Onion, Potato Prices Drive CPI Down to 2% in August: BoB Research
Inflationary pressures ease for the fourth straight month as Bank of Baroda projects stable outlook despite uneven monsoon risks.
New Delhi, Sep 11: Inflationary pressures eased further in August 2025 as the Bank of Baroda Essential Commodities Index (BoB ECI) stayed in deflation for the fourth consecutive month, falling 1% year-on-year, Bank of Baroda Research said.
The decline was led by sharp price corrections in key food items, especially onions (-37.5% YoY) and potatoes (-31.5% YoY), along with a significant fall in pulses such as Tur/Arhar (-29%). Improved kharif sowing and steady supply conditions supported the downtrend, while tomatoes, which saw a temporary spike, have also started to correct.

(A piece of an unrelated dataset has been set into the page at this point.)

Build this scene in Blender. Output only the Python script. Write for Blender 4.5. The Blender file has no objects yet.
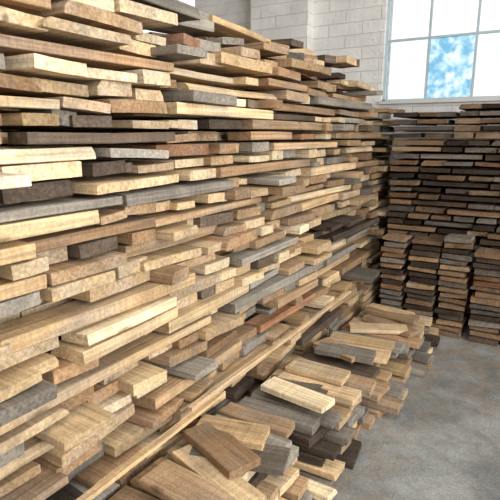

On a sequential basis, the index rose 1% month-on-month, which analysts attribute to seasonal effects rather than any reversal in momentum. The easing trend has carried into September, with the index tracking at -0.9% YoY in the first nine days.
Global factors such as stable cereals, energy, and metal prices also aided the decline. “GST rate cuts on FMCG and durable goods are expected to shave 55–75 basis points off headline CPI,” noted Bank of Baroda economist Dipanwita Mazumdar.
The bank projects consumer price inflation to settle around 2% in August, with downside risks persisting. However, it flagged uneven monsoon patterns in onion- and potato-growing states as a potential risk, even though no immediate surge is expected. Domestic edible oil prices may remain sticky due to firm global demand.
The data suggests India’s inflation outlook is stabilizing, providing relief to policymakers and consumers ahead of the festive season.